Interviews

Yazoo Time

It's quite a shock meeting Vince Clarke. Conversations with his former colleagues Depeche Mode had led me to expect an introspective, painfully reserved sort of chap - Vince, The Great Enigma. As it turns out, young Clarke is as agreeable and unmysterious as the other Basildon boys - but maybe Alf has brought him out of his shell.

Ah yes, Alf. Born Genevieve Alison Moyet, she grew up around Basildon and knew the Depeches from school and college days, not that teaming with Vince was inevitable. Alf was a music student at the college where David Gahan was pursuing art and Alf’s kind of music was, most definitely, blues. More an aficionado of the Canvey Island sound than the Basildon one, was Alf.

After quitting Depeche Mode, Vince sat around for a while, then finally set out to look for a singer to record a single with. Alf was advertising in the music press at the time, for a “rootsy blues band” – yet somehow, she ended up with Vince.

“It was going to be a one-off thing,” she explains over coffee in a horribly healthy veggie restaurant. “Then we decided we wanted to carry on and see what else we could come up with.”

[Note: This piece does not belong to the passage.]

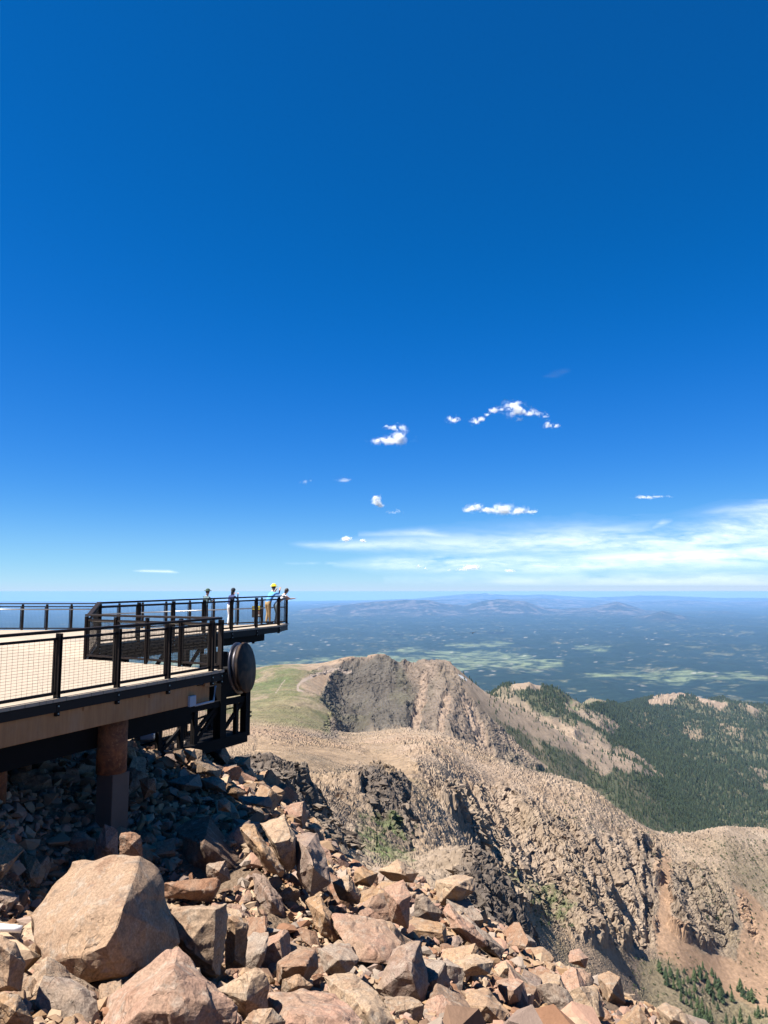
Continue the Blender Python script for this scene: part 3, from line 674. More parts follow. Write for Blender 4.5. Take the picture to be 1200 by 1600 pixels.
# hero boulders traced from the photograph: short name, label, colour, distance, depth factor, outline [px,py(,dd)], inner front points [px,py,nearer by]
HERO = [
 ('huge boulder', 'huge tan boulder with a flat sunlit face, largest of all the rocks', 'tan', 6.8, .8, [(114,1346,.9),(160,1346,.9),(218,1339,.6),(248,1360,.7),(264,1415,.6),(276,1472,.5),(232,1516,.1),(180,1518,-.25),(116,1532,-.2),(60,1520,-.1),(30,1468,.2),(38,1440,.4),(68,1408,.6)], [(192,1420,.25),(172,1485,.5),(120,1500,.4)]),
 ('square block', 'pale squared block against the right side of the huge boulder', 'pale tan', 8.0, .6, [(262,1420),(300,1414),(354,1412),(357,1432),(352,1480),(344,1530),(308,1520),(280,1488)], [(338,1420,.25),(333,1515,.3),(290,1480,.3)]),
 ('narrow ochre block', 'narrow ochre block standing behind the pale squared block', 'ochre', 8.5, .6, [(350,1430),(385,1432),(389,1452),(384,1512),(352,1515)], [(368,1440,.12),(366,1500,.15)]),
 ('peaked boulder', 'big pink tan boulder with a peaked top below the huge boulder', 'pink', 5.6, .6, [(262,1490,.5),(278,1483,.5),(308,1512,.4),(345,1545,.2),(374,1572,.1),(370,1610,0),(290,1640,-.2),(160,1640,-.1),(164,1564,.3),(224,1526,.5)], [(270,1520,.1),(300,1580,.3),(220,1580,.25)]),
 ('corner rock', 'tan rock cut by the left edge beneath the white pipe', 'tan', 5.6, .5, [(-26,1458),(2,1462),(24,1474),(41,1506),(32,1548),(-20,1552)], [(16,1490,.15),(12,1540,.15)]),
 ('bottom left rock', 'yellowish tan rock in the bottom left corner', 'ochre', 4.7, .4, [(-26,1546),(28,1556),(54,1590),(50,1625),(-20,1640)], [(24,1580,.12)]),
 ('leaning rock', 'tan rock with a pointed top leaning right of the peaked boulder', 'pale tan', 6.3, .5, [(336,1548),(370,1532),(400,1512),(408,1513),(420,1537),(416,1578),(384,1598),(350,1560)], [(384,1560,.2),(392,1530,.1)]),
 ('rounded rock', 'smooth rounded pinkish rock at the bottom edge beside the peaked boulder', 'tan', 5.3, .5, [(380,1592),(396,1578),(426,1574),(446,1596),(446,1625),(376,1635)], [(412,1600,.15)]),
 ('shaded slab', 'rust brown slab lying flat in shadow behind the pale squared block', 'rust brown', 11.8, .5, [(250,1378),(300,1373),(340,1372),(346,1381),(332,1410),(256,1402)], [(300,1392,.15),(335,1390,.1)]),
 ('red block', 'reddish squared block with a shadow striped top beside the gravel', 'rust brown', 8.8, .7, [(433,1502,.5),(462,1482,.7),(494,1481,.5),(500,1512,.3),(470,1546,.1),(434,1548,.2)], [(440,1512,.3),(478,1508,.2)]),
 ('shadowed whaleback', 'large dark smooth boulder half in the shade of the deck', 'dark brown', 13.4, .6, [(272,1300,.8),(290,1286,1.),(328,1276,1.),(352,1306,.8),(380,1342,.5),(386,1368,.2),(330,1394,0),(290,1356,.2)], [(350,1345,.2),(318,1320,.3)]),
 ('ochre slab', 'long ochre slab leaning steeply beside the pale block', 'ochre', 12.4, .45, [(373,1292,.4),(384,1287,.4),(398,1288,.4),(424,1328,.1),(446,1364,-.1),(442,1373,-.1),(420,1362,0),(388,1322,.3)], [(410,1330,.15)]),
 ('pale block', 'pale cream flat topped block above the long ochre slab', 'pale tan', 13.0, .5, [(406,1286,.5),(420,1280,.6),(444,1273,.5),(462,1308,.2),(461,1350,.1),(448,1366,0),(430,1332,0)], [(430,1320,.3),(458,1311,.15)]),
 ('grey boulder', 'smooth grey boulder right of the pale flat topped block', 'mauve grey', 13.0, .6, [(458,1306,.8),(480,1300,.9),(494,1303,.8),(506,1330,.4),(516,1356,.2),(514,1378,0),(484,1402,-.1),(464,1366,0)], [(490,1356,.4),(478,1325,.2)]),
 ('golden slab', 'golden brown slab tilted down beside a patch of gravel', 'ochre', 12, .4, [(475,1406,.4),(500,1397,.5),(518,1428,.2),(532,1460,0),(529,1478,-.1),(500,1462,0)], [(508,1432,.15)]),
 ('pink slab', 'big flat pink slab in the middle of the rockfall', 'pink', 11.5, .4, [(515,1426,.6),(560,1430,.7),(602,1438,.7),(628,1472,.3),(610,1508,-.2),(560,1503,-.2),(526,1462,.2)], [(575,1480,.12)]),
 ('pink cube', 'bulky pinkish block below the right end of the big pink slab', 'mauve grey', 10.3, .7, [(620,1476,.4),(640,1468,.5),(657,1470,.5),(672,1538,.2),(664,1580,0),(632,1564,-.1),(584,1556,0),(600,1514,.1)], [(650,1545,.2),(640,1510,.2)]),
 ('bottom slab', 'tan slab sloping down to the bottom edge under the pink cube', 'pale tan', 8.0, .5, [(503,1522,.5),(548,1519,.6),(590,1552,.3),(618,1600,0),(600,1625,-.2),(540,1612,0)], [(570,1575,.15)]),
 ('low pink rock', 'broad low pink rock along the bottom edge', 'pink', 6.2, .6, [(420,1552,.5),(470,1546,.6),(524,1553,.5),(570,1592,.1),(562,1630,-.2),(428,1635,-.2)], [(500,1590,.2),(460,1585,.2)]),
 ('small tan wedge', 'small tan wedge directly below the reddish squared block', 'tan', 8.2, .5, [(440,1530),(466,1521),(490,1540),(472,1558),(440,1554)], [(464,1540,.12)]),
 ('grey wedge', 'grey brown wedge right of the reddish squared block', 'grey', 9.8, .6, [(494,1480,.3),(545,1473,.4),(562,1500),(542,1522,-.1),(505,1521)], [(528,1500,.2)]),
 ('upright pink rock', 'upright pinkish rock with a dark side above the big pink slab', 'pink', 13.8, .5, [(598,1388,.2),(630,1374,.3),(641,1400),(637,1450,-.1),(612,1442)], [(622,1410,.2)]),
 ('white cap rock', 'pale pointed rock standing out on the crest of the rockfall', 'pale tan', 19, .7, [(592,1360),(620,1341),(656,1364),(646,1380),(608,1376)], [(630,1366,.3)]),
 ('tan faced rock', 'square tan rock facing the light left of the upright pinkish rock', 'pale tan', 14, .6, [(519,1378),(545,1366),(566,1400),(560,1413),(528,1406)], [(545,1392,.2)]),
 ('brown crest block', 'brown block with a lit corner on the crest', 'ochre', 17.2, .6, [(554,1360),(562,1353),(590,1364),(580,1386),(553,1381)], [(570,1372,.25)]),
 ('grey slab', 'flat grey slab beside the long dark blade', 'grey', 15.2, .4, [(648,1400),(660,1394),(693,1428),(681,1442),(647,1436)], [(668,1424,.1)]),
 ('dark blade', 'long dark grey blade of rock sloping down to the right', 'grey', 16.2, .35, [(716,1430,.3),(724,1426,.3),(790,1484,-.1),(782,1498,-.2),(748,1481,0)], [(756,1466,.2)]),
 ('rust blade', 'long rust pink slab beside the dark grey blade', 'pink', 15.5, .4, [(690,1418,.3),(700,1413,.3),(742,1448,.1),(765,1478,-.1),(742,1482,-.1),(704,1450)], [(722,1450,.2)]),
 ('split block', 'pale pink block split in two below the long blades', 'pale tan', 12, .6, [(706,1500,.3),(740,1489,.4),(775,1502,.2),(766,1522),(716,1525)], [(742,1507,.2)]),
 ('bottom brown rock', 'large tan brown rock at the bottom right of the pink cube', 'tan', 11, .6, [(734,1546,.4),(764,1543,.5),(796,1582),(788,1600,-.2),(740,1592,-.2),(724,1570)], [(760,1572,.25)]),
 ('dusky rock', 'dusky pink rock with a shaded right side near the bottom', 'pink', 12.3, .6, [(776,1534,.3),(800,1529,.4),(819,1533,.2),(812,1564),(792,1573,-.1)], [(800,1550,.2)]),
 ('ledge rock', 'flat topped ledge rock at the edge of the drop', 'pale tan', 19, .6, [(679,1377,.3),(705,1367,.5),(742,1370,.4),(744,1390),(716,1414,-.1),(684,1414)], [(712,1384,.3),(738,1392,.1)]),
 ('lower right block', 'squared brown block near the lower right end of the talus', 'tan', 21, .6, [(934,1522,.3),(950,1517,.4),(969,1526,.2),(978,1568),(944,1582,-.1)], [(956,1550,.3)]),
 ('last block', 'tan block at the bottom right tip of the talus', 'pale tan', 22, .7, [(1022,1572,.3),(1040,1564,.5),(1065,1579,.2),(1086,1606),(1040,1614,-.1)], [(1050,1592,.3)]),
 ('thin lid rock', 'thin flat rock resting like a lid above the darker blocks', 'pink', 22, .6, [(888,1486,.4),(905,1482,.5),(921,1496,.1),(914,1512),(888,1503)], [(906,1500,.2)]),
 ('top brown rock', 'small brown rock at the top of the sunlit talus below the deck', 'tan', 17.4, .6, [(270,1174),(284,1171),(291,1181),(288,1193),(273,1186)], [(281,1183,.15)]),
 ('top cream rock', 'cream rock beside the small brown one below the deck', 'pale tan', 17.8, .6, [(285,1170),(304,1169),(308,1186),(293,1190)], [(298,1180,.15)]),
 ('cream slab', 'long cream slab high on the talus below the deck', 'pale tan', 17.2, .6, [(305,1189,.2),(325,1188,.3),(346,1203),(342,1216,-.1),(308,1207)], [(328,1205,.2)]),
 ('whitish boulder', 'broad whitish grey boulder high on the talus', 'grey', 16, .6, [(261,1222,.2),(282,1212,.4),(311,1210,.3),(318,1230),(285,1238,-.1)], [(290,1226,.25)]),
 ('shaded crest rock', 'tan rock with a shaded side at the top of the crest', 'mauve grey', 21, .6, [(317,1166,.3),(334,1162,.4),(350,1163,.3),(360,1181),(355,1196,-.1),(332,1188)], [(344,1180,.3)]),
 ('pinkish upper block', 'pinkish block under the long cream slab', 'pink', 16.4, .6, [(315,1218,.2),(335,1213,.3),(350,1220,.2),(354,1238),(322,1232)], [(338,1228,.2)]),
 ('egg rock', 'cream egg shaped rock on the upper talus', 'pale tan', 14.6, .6, [(340,1250),(350,1247),(359,1251),(361,1270),(341,1266)], [(351,1260,.15)]),
 ('tilted tan slab', 'tilted tan slab right of the upper talus', 'ochre', 17, .5, [(352,1224,.2),(362,1220,.3),(386,1238),(373,1250),(354,1240)], [(370,1238,.15)]),
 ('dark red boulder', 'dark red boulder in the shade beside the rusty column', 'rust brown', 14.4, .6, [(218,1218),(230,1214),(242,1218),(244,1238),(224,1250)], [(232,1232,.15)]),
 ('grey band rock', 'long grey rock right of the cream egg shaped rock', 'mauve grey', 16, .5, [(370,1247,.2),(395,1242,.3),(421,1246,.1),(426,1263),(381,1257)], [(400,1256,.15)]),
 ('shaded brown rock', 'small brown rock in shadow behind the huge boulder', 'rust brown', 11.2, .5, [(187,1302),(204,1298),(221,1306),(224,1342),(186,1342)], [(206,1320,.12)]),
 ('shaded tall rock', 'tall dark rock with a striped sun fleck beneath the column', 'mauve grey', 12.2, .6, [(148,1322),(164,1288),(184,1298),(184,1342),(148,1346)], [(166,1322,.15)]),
 ('dark ridge boulder', 'dark grooved boulder below the large smooth shaded one', 'mauve grey', 12.3, .5, [(394,1362,.4),(414,1368,.4),(440,1404,.1),(450,1442,-.1),(420,1446,0),(400,1410,.2)], [(424,1406,.2)]),
 ('blue grey stone', 'small blue grey stone in the shade of the large smooth boulder', 'grey', 12.2, .5, [(322,1350),(352,1344),(360,1374),(340,1382),(324,1370)], [(342,1362,.15)]),
]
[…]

The one-off thing that got the unlikely collaboration off the ground was ‘Only You’, a Clarke-composed ballad which cleverly combines his deadpan electronics and Alf’s lovely deep, soulful voice. Their musical pairing seems as well suited as their appearance is disparate – this is one odd couple I can’t wait to see on TOTP.

For while Vince is small and pale, attired in very un-Depeche leather jacket and sporting a savage crop fronted with a long veil of a fringe, Alf is a large, warm young lady whose generous proportions are swathed in voluminous black, caught up in the back with a big bow.

So, the first and obvious question, Vince: why leave the highly successful Depeche Mode, when you’d written most of the LP and the singles?

“I was just getting fed up. Getting bored. There’s so much pressure being in a successful band: we had commitments for a whole year. It doesn’t do anything for your imagination – there’s no time to write, experiment or develop.”

How did all this affect your personality?

“I just kept meself to meself, really,” he replies, which more or less corresponds with Depeche Mode’s hurt comment, “He used to sit in the front of the van on his own.”

Aren’t you like that normally, then?

“Well, I’ve never been as friendly with the others as they were with each other – apart from Fletcher, who I grew up with.”

But then Andy Fletcher is the least bouncy Depeche …

“I know. That’s why I like him! I didn’t make up my mind suddenly to leave them, I really thought about it a lot on our European tour. Then I stayed on in Paris for a few days and that’s when I finally decided.”

That over with, Vince lay down for a while – then came Alf. Her name, apparently, is a diminutive form of Alison; reasonable enough. By why did the duo christen themselves Yazoo, which I for one think is a perfectly dreadful name?

“Her idea!”
“I just hate the way so many groups have these fashionable names. I like Yazoo because it means nothing, so with luck it wont date. I got it from an atlas – it’s a small town in America.”

At the time of our conversation, the single looked as much like setting the world on fire as a damp box of Swan Vestas, but now the late starter is making a mark on the charts. What if, I asked Vince, the new set-up became as successful as the last? Would you go through with it this time?

“I think once you’ve found out a bit about the music business – how your record company works, what an agent does – you’re more able to see things in perspective. The music is the most important thing, not the hotel you’re staying in. The way things generated around Depeche Mode, I felt we’d lost control over it, but now I feel I’ve got a lot more freedom. I know it’s early to say that, but we can do what we like in the studio – experiment, be self-indulgent or whatever, and nothing gets in the way of the music.”

The end results of this studio work will emerge as a Yazoo LP, to be followed by some gigs, which Vince want to be technically adventurous and which Alf admits she’ll feel more at home with than the pop round of interviews and photo-sessions. They’ve been doing “lots of experimental stuff – you know, mucking about,” according to Vince, while Alf bluntly describes their efforts as ranging from “disgustingly commercial” to “unlistenable”.

“On one of the commercial ones,” she enthuses, “we decided we wanted an operator talking, so we rang one up and just didn’t speak. This operator woman was incredible!” She adopts a sort of East End-Lily Tomlin voice. “Hallo? You’re playing with the phone! Person with no voice – I’m speaking to you …” We all dissolve.

Alf says they were lucky to get that operator, but I’m inclined to think that it was Meant To Be, as was the meeting and musical mating of Alf and Vince. The partnership now looks to be sealed by the success of ‘Only You’ – a success that she will embrace and that he will probably stick around to enjoy – this time.

By Sunie

Originally printed in the May 8th 1982 edition of Record Mirror.
Reprinted without permission for non-profit use only.